The new 5G mobile communications standard is putting connected driving within reach. Faster data connections, minimum latency and high reliability pave the way toward optimized traffic concepts that enable vehicles to communicate with their environment and be intelligently integrated into the traffic flow.
Companies can find out whether this also works smoothly in practice at our 5G Bavaria automotive test bed. Since May, companies have been able to give their 5G applications a “reality check” in the test bed sponsored by the Bavarian Ministry of Economic Affairs, Regional Development and Energy. In this way, applications can be put through their paces under various reception conditions before being launched on the market. The controlled and reproducible test environment south of Rosenheim is ideal for this purpose due to its heterogeneous road area.

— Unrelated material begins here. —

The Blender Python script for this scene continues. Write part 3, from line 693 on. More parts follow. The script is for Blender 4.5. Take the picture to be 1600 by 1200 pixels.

The automotive test bed is of particular use to developers who want to test new connectivity solutions in a real road network. The focus is on testing transmission technology and evaluating specific transmitter and receiver components. Essential performance parameters such as latency, reliability and throughput provide valuable insights into a given application’s quality of service and user experience. Connected driving introduces new functions that can be evaluated on the area’s test routes just as comprehensively as the quality of the data connections between the vehicle and the wireless network and among the vehicles themselves.
Connected car scenarios can also be expanded to include infrastructure components such as stationary traffic monitoring systems with object recognition. A local multi-access edge computing server can help test numerous applications in cases that require short response times, need to avoid cloud processing due to privacy concerns, or where local processing is preferred to reduce network traffic.